Modern marketing faces a quandary: modern consumers are less and less willing to pay attention to ads, more and more determined to ignore and avoid ads, and good enough with technology to block ads and remove them from their information streams.

One solution is to make your ads so entertaining that people accept them as desirable content, and this is what has happened with the Super Bowl. People watch and talk about the ads, and they have become a part of the fun of the greatest football game of the year.

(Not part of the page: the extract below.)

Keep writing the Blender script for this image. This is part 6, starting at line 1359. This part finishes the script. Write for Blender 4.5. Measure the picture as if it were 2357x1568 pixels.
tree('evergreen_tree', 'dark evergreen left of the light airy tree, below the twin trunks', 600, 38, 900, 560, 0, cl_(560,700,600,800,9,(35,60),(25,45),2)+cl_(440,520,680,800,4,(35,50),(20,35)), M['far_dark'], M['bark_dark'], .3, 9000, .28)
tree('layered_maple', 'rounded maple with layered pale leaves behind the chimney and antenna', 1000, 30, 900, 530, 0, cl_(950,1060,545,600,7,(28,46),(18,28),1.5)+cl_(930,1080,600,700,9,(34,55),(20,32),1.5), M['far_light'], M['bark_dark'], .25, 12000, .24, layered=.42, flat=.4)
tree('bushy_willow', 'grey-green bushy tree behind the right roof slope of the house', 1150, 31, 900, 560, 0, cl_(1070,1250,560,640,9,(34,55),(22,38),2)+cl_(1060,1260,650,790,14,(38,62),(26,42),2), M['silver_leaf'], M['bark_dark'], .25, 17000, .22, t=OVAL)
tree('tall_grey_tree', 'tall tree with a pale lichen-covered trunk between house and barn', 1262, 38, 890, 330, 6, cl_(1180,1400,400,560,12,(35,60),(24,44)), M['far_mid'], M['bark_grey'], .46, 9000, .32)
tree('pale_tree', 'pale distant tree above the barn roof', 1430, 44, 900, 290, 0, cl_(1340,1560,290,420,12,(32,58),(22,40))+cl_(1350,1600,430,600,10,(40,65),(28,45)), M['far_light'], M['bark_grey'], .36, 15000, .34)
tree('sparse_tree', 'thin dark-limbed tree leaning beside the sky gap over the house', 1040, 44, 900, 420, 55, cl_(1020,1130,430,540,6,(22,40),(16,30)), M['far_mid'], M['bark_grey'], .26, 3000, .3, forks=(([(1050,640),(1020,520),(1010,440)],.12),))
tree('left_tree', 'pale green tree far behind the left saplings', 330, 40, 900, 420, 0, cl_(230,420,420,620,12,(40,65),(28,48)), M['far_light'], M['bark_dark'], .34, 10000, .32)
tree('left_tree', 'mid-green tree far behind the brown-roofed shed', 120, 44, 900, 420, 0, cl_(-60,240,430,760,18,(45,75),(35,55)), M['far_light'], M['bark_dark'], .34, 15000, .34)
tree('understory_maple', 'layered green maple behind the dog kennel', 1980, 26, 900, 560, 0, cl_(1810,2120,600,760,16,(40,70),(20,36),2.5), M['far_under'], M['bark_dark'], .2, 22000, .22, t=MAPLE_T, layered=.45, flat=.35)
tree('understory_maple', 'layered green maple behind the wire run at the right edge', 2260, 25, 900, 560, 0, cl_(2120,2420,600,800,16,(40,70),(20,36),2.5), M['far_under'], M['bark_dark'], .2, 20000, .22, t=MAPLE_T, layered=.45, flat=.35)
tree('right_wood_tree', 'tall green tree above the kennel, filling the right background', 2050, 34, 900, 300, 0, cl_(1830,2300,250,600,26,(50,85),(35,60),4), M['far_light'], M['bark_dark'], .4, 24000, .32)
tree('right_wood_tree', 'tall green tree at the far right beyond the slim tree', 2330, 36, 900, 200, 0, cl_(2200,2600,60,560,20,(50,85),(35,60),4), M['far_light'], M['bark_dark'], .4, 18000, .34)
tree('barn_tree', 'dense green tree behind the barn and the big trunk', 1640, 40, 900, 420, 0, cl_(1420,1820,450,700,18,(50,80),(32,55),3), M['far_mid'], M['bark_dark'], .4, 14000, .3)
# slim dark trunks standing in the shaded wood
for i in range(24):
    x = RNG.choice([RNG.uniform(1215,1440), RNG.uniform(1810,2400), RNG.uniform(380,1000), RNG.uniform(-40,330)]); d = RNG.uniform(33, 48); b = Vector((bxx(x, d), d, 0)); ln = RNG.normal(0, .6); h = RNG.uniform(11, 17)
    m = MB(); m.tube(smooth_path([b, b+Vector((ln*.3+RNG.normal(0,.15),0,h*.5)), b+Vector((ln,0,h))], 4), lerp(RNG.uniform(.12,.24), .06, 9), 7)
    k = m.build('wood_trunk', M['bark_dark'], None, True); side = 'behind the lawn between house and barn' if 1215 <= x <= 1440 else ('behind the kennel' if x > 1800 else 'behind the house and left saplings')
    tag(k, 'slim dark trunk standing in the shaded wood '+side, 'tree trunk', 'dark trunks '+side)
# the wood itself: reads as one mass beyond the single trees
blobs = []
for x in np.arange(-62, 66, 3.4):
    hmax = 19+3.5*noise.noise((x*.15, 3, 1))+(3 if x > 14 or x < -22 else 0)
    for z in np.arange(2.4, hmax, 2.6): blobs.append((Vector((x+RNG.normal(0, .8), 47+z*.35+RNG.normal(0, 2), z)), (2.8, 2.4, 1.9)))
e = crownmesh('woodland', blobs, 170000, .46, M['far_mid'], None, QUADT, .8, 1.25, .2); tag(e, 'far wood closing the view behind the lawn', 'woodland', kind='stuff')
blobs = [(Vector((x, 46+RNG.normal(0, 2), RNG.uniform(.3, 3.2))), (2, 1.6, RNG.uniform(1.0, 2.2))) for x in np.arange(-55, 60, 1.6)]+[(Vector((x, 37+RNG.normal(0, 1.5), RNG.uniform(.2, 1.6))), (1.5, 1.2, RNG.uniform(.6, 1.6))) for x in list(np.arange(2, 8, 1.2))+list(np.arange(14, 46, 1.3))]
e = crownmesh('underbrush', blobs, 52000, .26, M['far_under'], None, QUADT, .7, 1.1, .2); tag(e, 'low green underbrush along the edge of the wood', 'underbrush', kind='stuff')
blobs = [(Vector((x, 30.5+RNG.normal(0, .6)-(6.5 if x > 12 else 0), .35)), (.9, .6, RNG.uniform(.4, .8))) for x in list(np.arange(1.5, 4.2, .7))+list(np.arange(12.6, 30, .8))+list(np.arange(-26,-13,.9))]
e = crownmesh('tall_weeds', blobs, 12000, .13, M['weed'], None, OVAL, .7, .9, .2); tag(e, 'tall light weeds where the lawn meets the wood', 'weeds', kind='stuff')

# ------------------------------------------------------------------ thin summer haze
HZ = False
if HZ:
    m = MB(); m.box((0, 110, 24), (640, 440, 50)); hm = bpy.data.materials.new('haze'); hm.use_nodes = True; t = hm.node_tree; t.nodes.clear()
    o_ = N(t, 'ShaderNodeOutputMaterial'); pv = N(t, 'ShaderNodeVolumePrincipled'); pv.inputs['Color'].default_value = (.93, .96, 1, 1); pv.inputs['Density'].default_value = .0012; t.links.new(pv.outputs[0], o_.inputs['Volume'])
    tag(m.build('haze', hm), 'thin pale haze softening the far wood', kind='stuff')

Here’s a popular example from this year’s game, featuring a choir of sheep who have, unbeknownst to their rancher, perfected a Queen song from listening to the truck-bed audio in their favorite method of transportation:

https://youtu.be/kTaCT8ZmdJA

Super Bowl ads now are treated like tiny feature films, previewed ahead of the game and critiqued afterwards. It makes sense for commercials that take millions of dollars to create and $5,000,000 for thrity seconds of air time, but it wasn’t always like that.

In fact, it wasn’t until the internet became part of the experience that the commercials became important. People might have enjoyed the Xerox monks in 1977, and they might have talked about the commercial the next day around the water cooler for all we know, but the experience was ephemeral. The commercial was over. We can’t even find information about the first Super Bowl ads — though we did find a claim that the 1965 Super Bowl ads ran $85,000 for 60 seconds of air time.

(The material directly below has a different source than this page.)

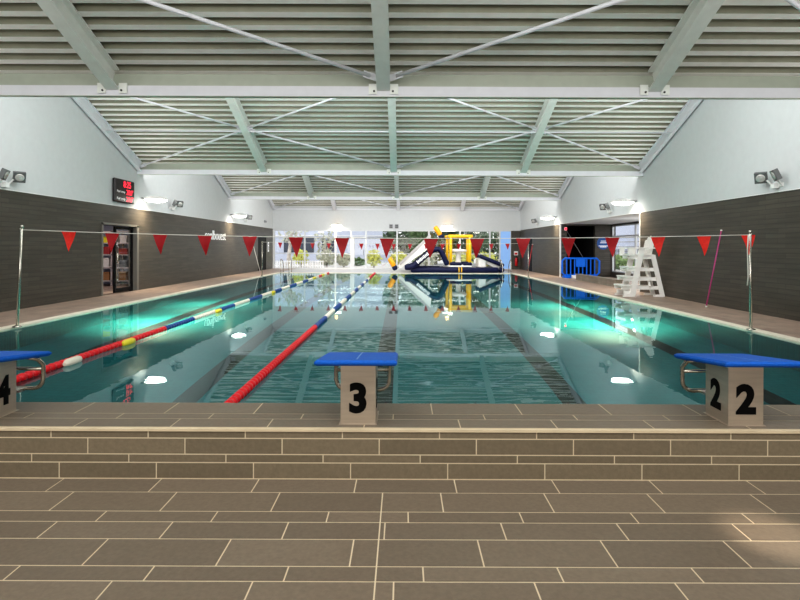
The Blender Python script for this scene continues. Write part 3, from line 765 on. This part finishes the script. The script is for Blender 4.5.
# ------------------------------------------------------------------ ladders
def ladder(x, lab):
    t = thing('pool_ladder', lab, 'pool ladder', (x, PF, .026), 'stainless pool ladders at the far corners')
    for k in (-.22, .22):
        pts = [(k,.55,.0),(k,.55,.35)] + [(k*(1+.25*math.sin(a)), .275+.275*math.cos(a), .42+.30*math.sin(a)) for a in [PI*i/8 for i in range(1,8)]] + [(k,-.06,.35),(k,-.08,-1.0)]
        mb = MB(); mb.tube(pts, .022, 8); mb.lathe((k,.55,.005),(0,0,1),[(0,.05),(.02,.05)],10); local(mb,'handrail',M['stainless'],t)
    for z in (-.3,-.6,-.9):
        mb = MB(); mb.box(-.22,.22,-.12,-.03,z,z+.03); local(mb,'step',M['stainless'],t)
    return t
ladder(-6.3, 'shiny pool ladder with hooped rails at the far left corner')
ladder(5.55, 'shiny pool ladder with hooped rails at the far right corner')

# ------------------------------------------------------------------ inflatable
IY = 30.0; K = IY/FPX
def I(u, v, y=IY): return ((u-VX)*y/FPX, y, CZ-(v-(u-VX)*.0037-VY)*y/FPX)
t = thing('inflatable_course', 'large navy, white and yellow inflatable play course on the far deck', 'inflatable', (2.5, IY, .02))
R = .15
def sm(pts, n=6):
    out = []
    P = [Vector(p) for p in pts]; P = [2*P[0]-P[1]] + P + [2*P[-1]-P[-2]]
    for i in range(1, len(P)-2):
        for k in range(n):
            q = k/n; a,b,c_,d = P[i-1],P[i],P[i+1],P[i+2]
            out.append(.5*((2*b)+(c_-a)*q+(2*a-5*b+4*c_-d)*q*q+(3*b-a-3*c_+d)*q**3))
    out.append(P[-2]); return out
def ball_tube(pts, r, name, mt, seg=12):
    mb = MB(); pts = [Vector(p) for p in pts]
    d0 = (pts[0]-pts[1]).normalized(); d1 = (pts[-1]-pts[-2]).normalized()
    P = [pts[0]+d0*r*.5, pts[0]+d0*r*.3] + pts + [pts[-1]+d1*r*.3, pts[-1]+d1*r*.5]
    mb.tube(P, [r*.4, r*.8]+[r]*len(pts)+[r*.8, r*.4], seg)
    return mb.build(name, M[mt], t)
# navy base ring
for yy in (IY-.6, IY+1.6):
    a, b = I(412,267.8,yy), I(503,268,yy)
    ball_tube([(a[0],yy,.18),(b[0]-.3,yy,.18)], R, 'base_tube', 'navy')
for u in (414, 443, 500):
    X = I(u,268)[0]; ball_tube([(X,IY-.6,.18),(X,IY+1.6,.18)], R*.98, 'base_tube', 'navy')
mb = MB(); X0, X1 = I(443,268)[0], I(498,268)[0]; mb.bevel_box(X0,X1,IY-.55,IY+1.55,.12,.3,.05); mb.build('base_mat', M['vgrey'], t)
mb = MB(); X0 = I(448,0)[0]; X1 = I(471,0)[0]; mb.bevel_box(X0-.1,X1,IY-.62,IY+1.2,.3,.42,.05); mb.build('landing_mat', M['vwhite'], t)
for yy in (IY-.5, IY+.9):
    for u0,u1 in ((450,460),(463,470)):
        a = I(u0,262)[0]; b = I(u1,262)[0]; ball_tube([(a,yy,.5),(b,yy,.5)], .1, 'ring_tube', 'navy')
# gold straps
X = I(459,0)[0]
for dx in (-.07,.07):
    mb = MB(); mb.tube([(X+dx-.03,IY-.6,.18),(X+dx+.03,IY-.6,.18)], R+.012, 12); mb.build('strap', M['gold'], t)
# navy arch legs with white marks
A = sm([I(406,267.5,IY-.7), I(411.5,267,IY-.7), I(418,262.5,IY-.7), I(431,251.5,IY-.7), I(436,249.3,IY-.7)])
ball_tube(A, R, 'slide_side_tube', 'navy')
ball_tube(sm([I(436,249.3,IY-.7), I(440.5,250.5,IY-.7), I(447,264,IY-.7)]), R*.95, 'arch_leg', 'navy')
A2 = [Vector((p[0],p[1]+1.5,p[2])) for p in A]
ball_tube(A2, R, 'slide_side_tube', 'navy')
ball_tube(sm([I(436,249.3,IY+.9), I(440.5,250.5,IY+.9), I(447,264,IY+.9)]), R*.95, 'arch_leg', 'navy')
mb = MB(); p, q = Vector(I(417,262.6,IY-.865)), Vector(I(429.5,252.4,IY-.865)); d = (q-p)
for i in range(11):
    c = p + d*(i+.5)/11; u_ = d.normalized(); w_ = Vector((0,-1,0)).cross(u_).normalized()
    hh = .07*(1 if i % 3 else 1.35); ww = d.length/11*.33
    mb.quad(c-u_*ww-w_*hh, c+u_*ww-w_*hh, c+u_*ww+w_*hh, c-u_*ww+w_*hh)
mb.build('side_print', M['signwhite'], t)
mb = MB()                                                     # slide bed of the navy slide
for a, b in zip(A[4:], A[5:]):
    mb.quad((a[0],a[1]+.1,a[2]),(b[0],b[1]+.1,b[2]),(b[0],b[1]+1.4,b[2]),(a[0],a[1]+1.4,a[2]))
mb.build('slide_bed', M['vwhite'], t)
# tall white slide slab behind
mb = MB(); yb0, yb1 = IY+.9, IY+2.0
pa, pb, pc, pd = I(398,265.5,IY+.9), I(430,237,IY+.9), I(431,246.5,IY+.9), I(400,268.2,IY+.9)
f3 = lambda a,b,d: (a, d, b)
mb.prism([(pa[0],pa[2]),(pb[0],pb[2]),(pc[0],pc[2]),(pd[0],pd[2])], f3, IY+.3, IY+1.8); mb.build('tall_slide', M['vwhite'], t)
mb = MB(); p, q = Vector(pa), Vector(pb); p.y = q.y = IY+.32; mb.bar(p+Vector((.1,0,.09)), q+Vector((0,0,.09)), .2, .14); mb.build('slide_rim', M['vgrey'], t)
def bolster(u0,v0,u1,v1,yy):
    a, b = Vector(I(u0,v0,yy)), Vector(I(u1,v1,yy)); d = (a-b).normalized(); r = .14
    mb = MB(); L = (a-b).length; mb.lathe(b, d, [(0,r*.9),(.03,r),(L-.1,r),(L-.03,r*.85),(L,r*.5)], 14); o = mb.build('bolster', M['orange'], t)
    mb = MB(); mb.lathe(b-d*.24, d, [(0,r*.5),(.04,r*.9),(.12,r*1.08),(.24,r*1.04)], 14); mb.build('bolster_end', M['navy'], o)
bolster(389.3,258,394,266.2,IY-.2)
bolster(434.8,226.5,440.3,235,IY+.6)
# yellow frame
zt = I(451,236.3)[2]; r = .085
Xa, Xb = I(451,0)[0], I(470,0)[0]
for yy, Xa, Xb in ((IY-.2, UX(450.7,IY-.2), UX(469.9,IY-.2)), (IY+1.5, UX(447.2,IY+1.5), UX(467.5,IY+1.5))):
    for X in (Xa, Xb):
        ball_tube([(X,yy,.42),(X,yy,zt)], r, 'frame_post', 'gold')
    ball_tube([(Xa-.1,yy,zt),(Xb+.12,yy,zt)], r*1.05, 'frame_top_tube', 'gold')
for u_, w_ in ((450.7,447.2),(469.9,467.5)): ball_tube([(UX(u_,IY-.2),IY-.2,zt),(UX(w_,IY+1.5),IY+1.5,zt)], r, 'frame_top_tube', 'gold')
# white mushroom obstacle
Xm = I(458.8,0)[0]
mb = MB(); mb.lathe((Xm,IY+.35,.36),(0,0,1),[(0,.22),(.1,.17),(.45,.13),(.75,.13),(.8,.13)],16); mb.build('obstacle_pillar', M['vwhite'], t)
mb = MB(); mb.lathe((Xm,IY+.35,1.12),(0,0,1),[(0,.3),(.03,.45),(.1,.5),(.17,.45),(.2,.3)],20); mb.build('obstacle_disc', M['vwhite'], t)
# right hand ramp with white box
a, b = I(480,256,IY-.3), I(503,265.5,IY-.3)
mb = MB(); mb.bevel_box(I(478,0)[0], I(485.5,0)[0], IY-.3, IY+1.0, .3, I(0,256.5)[2]-.2+.2, .06); mb.build('ramp_block', M['vwhite'], t)
mb = MB(); mb.prism([(a[0]+.1,a[2]-.1),(b[0],b[2]-.1),(b[0]-.3,b[2]-.22),(a[0]+.1,a[2]-.26)], f3, IY-.15, IY+.9); mb.build('ramp_bed', M['vwhite'], t)
ball_tube([a, b], .11, 'ramp_tube', 'navy'); ball_tube([(a[0],IY+1.0,a[2]),(b[0],IY+1.0,b[2])], .11, 'ramp_tube', 'navy')

# ------------------------------------------------------------------ storeroom shelves
def rack(x0, x1, y0, y1, lab):
    t = thing('shelf_rack', lab, 'shelf rack', ((x0+x1)/2, y0, .02), 'pale metal racks in the storeroom')
    for x in (x0, x1-.05):
        for yy in (y0, y1-.05):
            mb = MB(); mb.box(x, x+.05, yy, yy+.05, .02, 1.95); mb.build('post', M['shelfmetal'], t)
    for z in (.2,.65,1.1,1.5,1.9):
        mb = MB(); mb.box(x0, x1, y0, y1, z-.02, z+.02); mb.build('shelf', M['shelfmetal'], t)
rack(-10.95, -10.02, 18.6, 19.1, 'pale metal rack on the open side of the storeroom doorway')
rack(-9.92, -9.0, 18.6, 19.1, 'pale metal rack seen through the glass storeroom door leaf')
cols = {'red':M['polered'],'yellow':M['yellow'],'brown':M['card'],'blue':M['blue'],'dark':M['housingdark'],'white':M['plastic']}
def store_box(x, z, w, h, col, lab):
    t = thing('storage_box', lab, 'box', (x, 18.82, z), 'boxes on the storeroom racks')
    mb = MB(); mb.bevel_box(-w*.4,w*.4,-.16,.16,0,h*.8,.01); local(mb,'body',cols[col],t)
    mb = MB(); mb.bevel_box(-w*.4-.01,w*.4+.01,-.17,.17,h*.8,h,.01); local(mb,'lid',cols[col],t)
side = ('rack in the open doorway','rack behind the glass leaf')
sh = {.22:'bottom',.67:'second',1.12:'third',1.52:'fourth'}
for (x, z, w, h, col, ri, place) in ((-10.7,.22,.3,.3,'dark',0,'left'),(-10.3,.22,.35,.28,'brown',0,'right'),(-10.72,.67,.28,.26,'red',0,'left'),(-10.3,.67,.34,.32,'white',0,'right'),
        (-10.65,1.12,.36,.22,'brown',0,'left'),(-10.25,1.12,.26,.26,'red',0,'right'),(-10.65,1.52,.38,.24,'yellow',0,'left'),(-10.25,1.52,.3,.2,'yellow',0,'right'),
        (-9.7,.22,.3,.3,'brown',1,'left'),(-9.25,.22,.32,.26,'dark',1,'right'),(-9.7,.67,.3,.24,'dark',1,'left'),(-9.25,.67,.34,.28,'brown',1,'right'),
        (-9.68,1.12,.36,.2,'red',1,'left'),(-9.25,1.12,.28,.22,'white',1,'right'),(-9.68,1.52,.3,.26,'white',1,'left'),(-9.25,1.52,.3,.2,'dark',1,'right')):
    store_box(x, z, w, h, col, '%s box at the %s of the %s shelf, %s' % (col, place, sh[z], side[ri]))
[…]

When the Budweiser frogs showed up in 1995, things had changed. People enjoyed the commercial, talked about it… and shared it online. Budweiser offered a special screensaver with Budweiser frogs (something you might not be old enough to understand, but it was considered valuable content at the time).

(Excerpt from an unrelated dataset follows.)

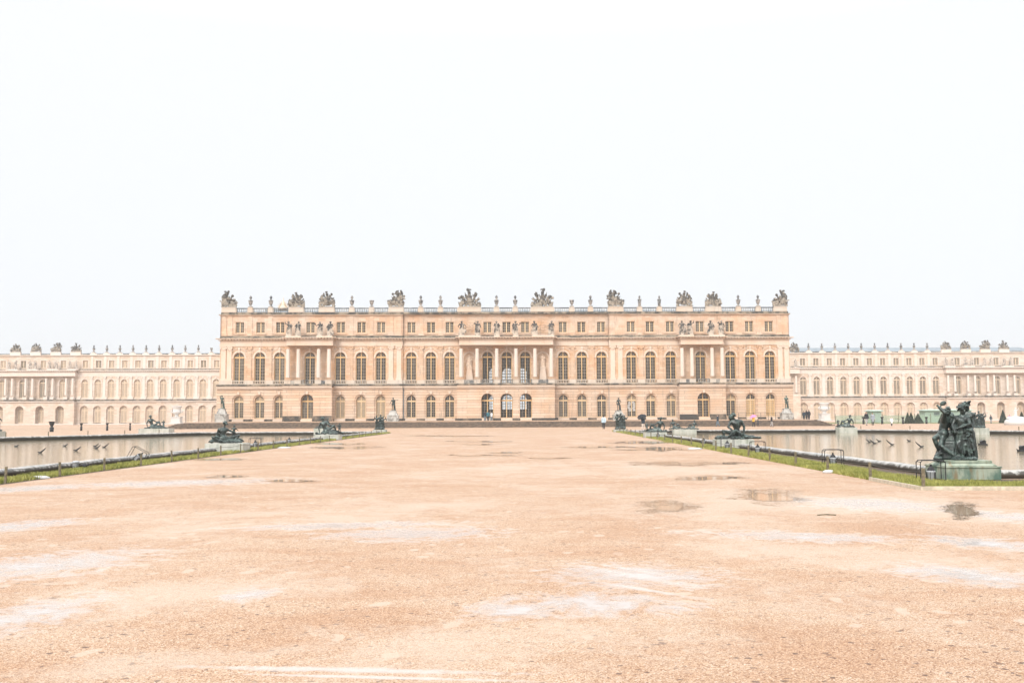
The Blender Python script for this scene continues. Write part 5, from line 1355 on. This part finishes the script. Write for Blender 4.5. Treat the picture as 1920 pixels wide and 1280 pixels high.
for px, py, lab in ((1843, 834, 'dark floating box right of the nearest bronze group'), (1918, 846, 'dark floating box cut by the right picture edge')):
    p = gnd(px, py, WZ); m = MB(); m.box(-.45, .45, -.3, .3, -.05, .16); m.box(-.28, .28, -.22, .22, .162, .46); m.taper(0, 0, .462, .60, .36, .3, .05, .28); m.cap((-.45, 0, .12), .06, (-.62, 0, .22), .05)
    prop(m.build('float_box', M_iron, None, loc=p, sc=(.55, .55, .55)), lab, 'float')

# marble vases, planters, yews, sheds, netting on the far lawns
def vase(px, py_t, py_b, Y, lab):
    b = at(px, py_b, Y); t = at(px, py_t, Y); h = t.z - b.z
    root = empty('marble_vase', (b.x, b.y, b.z), lab, 'vase', 'white marble vases')
    p = MB(); p.box(-h * .30, h * .30, -h * .3, h * .3, 0, h * .08); p.box(-h * .25, h * .25, -h * .25, h * .25, h * .0805, h * .36); p.box(-h * .28, h * .28, -h * .28, h * .28, h * .361, h * .40); p.build('vase_pedestal', M_marble, root)
    v = MB(); v.lathe([(h * .15, h * .40), (h * .09, h * .45), (h * .08, h * .50), (h * .20, h * .58), (h * .26, h * .66), (h * .22, h * .70), (h * .22, h * .88), (h * .30, h * .97), (h * .29, h), (h * .2, h)], n=18)
    for s in (-1, 1): v.tube([(s * h * .24, 0, h * .62), (s * h * .33, 0, h * .70), (s * h * .26, 0, h * .78)], h * .03, 6)
    v.build('vase_bowl', M_marble, root, True)
vase(331, 761, 794, 160, 'tall white marble vase on a pedestal before the left wing'); vase(1546, 755, 788, 160, 'tall white marble vase on a pedestal before the right wing')
def planter(px, py_b, h, Y, lab, wide=1.0):
    b = at(px, py_b, Y); m = MB(); m.lathe([(.32 * h, 0), (.30 * h, .1 * h), (.14 * h, .22 * h), (.2 * h, .36 * h), (.34 * h * wide, .62 * h), (.36 * h * wide, .9 * h), (.52 * h * wide, .96 * h), (.52 * h * wide, h), (.4 * h * wide, h)], n=14)
    m.lathe([(.3 * h, -max(0, b.z)), (.3 * h, 0)], n=8)
    prop(m.build('planter', M_iron, None, True, loc=b), lab, 'planter', 'dark garden vases')
planter(97, 802.5, .95, 140, 'wide dark bronze vase behind the left pool', 1.05)
for px, py, h, n in ((152.5, 800, .55, 'left one of three'), (201, 799.5, .55, 'middle one of three'), (244, 798, .42, 'right one of three')): planter(px, py, h, 150, f'small dark planter before the left wing, {n}')
for px, n in ((1654, 'beside the small shed'), (1693, 'left of the yew pair'), (1737, 'right of the yew cones'), (1656 - 37, 'left of the small shed')): planter(px, 788, .7, 190, f'small dark planter on the right lawn {n}')
def yew(px, py_t, py_b, Y, wr, lab, seed):
    b = at(px, py_b, Y); b.z = .0; t = at(px, py_t, Y); h = t.z; r = h * wr; rr = random.Random(seed)
    root = empty('yew_tree', b, lab, 'tree', 'clipped yew cones')
    k = MB(); k.cap((0, 0, 0), .09, (0, 0, h * .5), .05, 7); k.build('trunk', M_postw, root)
    f = MB(); vs, fs = [], []
    for _ in range(2600):
        z = h * (1 - rr.random() ** .55) * .98 + .06; q = r * max(0, 1 - z / h) ** .92 * rr.uniform(.75, 1.06); a = rr.random() * 6.283
        c = V((q * cos(a), q * sin(a), z)); d1 = V((rr.gauss(0, 1), rr.gauss(0, 1), rr.gauss(0, 1))).normalized() * .07; d2 = V((rr.gauss(0, 1), rr.gauss(0, 1), rr.gauss(0, 1))).normalized() * .07
        i = len(vs); vs += [c - d1, c + d2, c + d1, c - d2]; fs.append((i, i + 1, i + 2, i + 3))
    f.add(vs, fs); f.lathe([(r * .88, .04), (r * .8, h * .1), (r * .42, h * .5), (.02, h * .95)], n=14); f.build('crown', M_yew, root)
for i, (px, t, wr, lab) in enumerate(((1702, 772.5, .30, 'left clipped yew cone of the close pair on the right lawn'), (1708.5, 772.5, .30, 'right clipped yew cone of the close pair on the right lawn'), (1721.5, 774.5, .52, 'broad clipped yew cone right of the close pair'), (1766, 775, .4, 'clipped yew cone just behind the raised mirror arm'), (1881, 767.5, .30, 'tall clipped yew cone right of the bronze children'), (1916, 771.5, .35, 'clipped yew cone cut by the right picture edge'))): yew(px, t, 788.5, 195, wr, lab, i)
def shed(px0, px1, py_t, py_b, Y, lab, win):
    a, b = at(px0, py_b, Y), at(px1, py_b, Y); h = at(px0, py_t, Y).z - .0; x0, x1 = a.x, b.x
    root = empty('shed', ((x0 + x1) / 2, Y, 0), lab, 'shed', 'green site sheds'); w = (x1 - x0) / 2
    m = MB(); m.box(-w, w, 0, 3, 0, h * .88); 
    for q in range(int(w * 2 / .6)): m.box(-w + .3 + q * .6, -w + .33 + q * .6, -.03, 0, .05, h * .86)
    m.build('shed_wall', M_green, root)
    m = MB(); m.box(-w - .35, w + .35, -.4, 3.4, h * .881, h * .95); m.taper(0, 1.5, h * .951, h, w + .3, 1.9, w * .8, 1.2); m.build('shed_roof', M_greenr, root)
    if win: m = MB(); m.box(-w * .62, -w * .38, -.06, -.001, h * .45, h * .78); m.build('shed_window', M_dkwin, root)
    else: m = MB(); m.box(-w * .3, w * .4, -.06, -.001, .05, h * .75); m.build('shed_door', M_green, root)
shed(1634, 1653, 768, 787, 215, 'small pale green hut before the right wing', False)
shed(1735, 1822, 767, 788, 218, 'long pale green site hut with a small window behind the big bronze group', True)
nm, nt_, nb = newmat('green_netting'); nt_.links.new(mix(nt_, noise(nt_, pos(nt_), 2), (.30, .42, .31), (.42, .52, .40)), nb.inputs[0]); nb.inputs['Alpha'].default_value = .38; nb.inputs['Roughness'].default_value = .8
def net(px0, px1, py_t, Y, lab, mt):
    x0, x1 = fx(px0, Y, 785), fx(px1, Y, 785); h = at((px0 + px1) / 2, py_t, Y).z; root = empty('site_fence', (x0, Y, 0), lab, 'fence')
    m = MB(); m.box(0, x1 - x0, -.02, .02, .05, h); m.build('netting', mt, root)
    n = int((x1 - x0) / 3.2)
    for i in range(n + 1): m = MB(); m.box((x1 - x0) * i / n - .05, (x1 - x0) * i / n + .05, -.10, -.021, 0, h + .35); m.build('post', M_postw, root)
net(1566, 1640, 778.5, 208, 'green mesh site fence left of the small hut', nm); net(1654, 1775, 778, 208, 'green mesh site fence between the two huts', nm)
strip('lawn', [V((fx(1490, 198, 788), 196, 0)), V((110, 196, 0))], [V((fx(1490, 230, 788), 228, 0)), V((110, 228, 0))], M_turf, .01, 'thin lawn before the right wing')
strip('lawn', [V((-110, 150, 0)), V((-64, 178, 0))], [V((-110, 153, 0)), V((-64, 181, 0))], M_turf, .01, 'thin lawn border before the left wing')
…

Viewers had a way to share the commercials, and advertisers had a way to track their popularity. For companies with the budget to create a mini-feature, social media extended the value of the commercial beyond the 30 seconds of air time. This led to a virtuous circle: more attention to the commercials encouraged higher quality commercials.

Social media also made Super Bowl commercials a thing, a subject people could talk about and push for weeks before and after the game.

By 2010, Nielsen was reporting that viewers tuned in specifically to watch the commercials.

In 2014, Union Square Ventures posted, “Super Bowl ads are so 20th century. Many brands will spend tens of millions of dollars on Sunday night to deliver an ad most of us will forget about by the next day. Really smart companies don’t want to preach to their users in expensive ads. They want to talk to them online in social media and get them engaged and excited about their brands.”

But the Super Bowl ads are only Super because of social media. Companies with a spare ten million to use for an ad aren’t stupid when they plunk down that moola for a Super Bowl ad. They’re smart when they make sure to do enough online promotion before and after it to make it worth the investment.